Con estos mimbres, con la ayuda de la televisión y de la perniciosa crítica gastronómica –decimos de los de los toros, pero los de la gastronomía son para echarles de comer aparte- y a través de la fatal influencia de las escuelas de cocina –tan dañinas como las escuelas taurinas-, se ha llegado a la situación que hoy tenemos, de la que este circo llamado Madrid Fusión, escaparate de vanidades que tan poquísimo tiene que ver con la gastronomía, es sólo la punta del iceberg.
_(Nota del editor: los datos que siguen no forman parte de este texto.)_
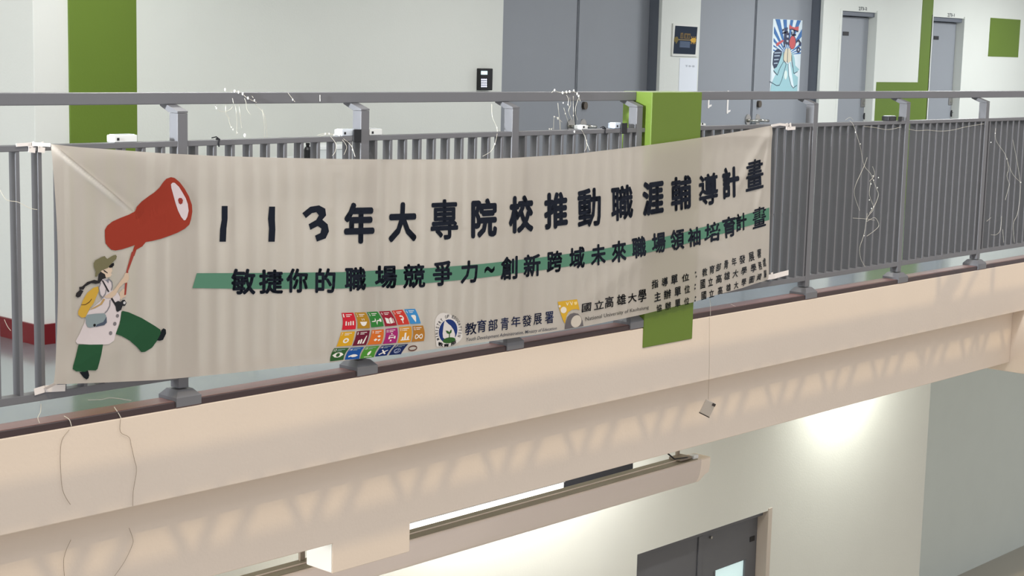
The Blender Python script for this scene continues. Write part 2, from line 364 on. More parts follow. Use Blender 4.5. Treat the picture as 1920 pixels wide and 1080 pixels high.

Porque el hecho de que aparezca un Arzak (por cierto, que todavía me duelen las muelas de la becada fósil que nos echó al plato el tío en su casa madre del Alto de Miracruz) o un Adriá debería ser irrelevante, si hubiese una auténtica cultura del gusto; allá ellos y sus conciencias, diríamos, pues en ese caso su existencia debería ser algo socialmente irrelevante salvo para los que poseen tarjetas de crédito de empresa, los revistosos del puchero gastronómico y los gourmets que planifican sus viajes mirando las estrellas (Michelín).

Lo sano sería que las ingeniosidades y paridas de estos cocineros ‘galácticos’ no tuviesen influencia alguna para la gente común. Sin embargo, esos cocineros con sus gracietas y con sus invenciones lo que han hecho ha sido sembrar una pésima semilla que, burla burlando, te lleva a que en Béjar te ofrezcan en un bar de la plaza un mi-cuit de foie con reducción de Pedro Ximénez, en vez de un plato de torreznos que es lo que pide el cuerpo y el tempero, y luego llegará el buey de Kobe a echar a coces a la morucha salmantina y las gónadas de pez globo a las criadillas.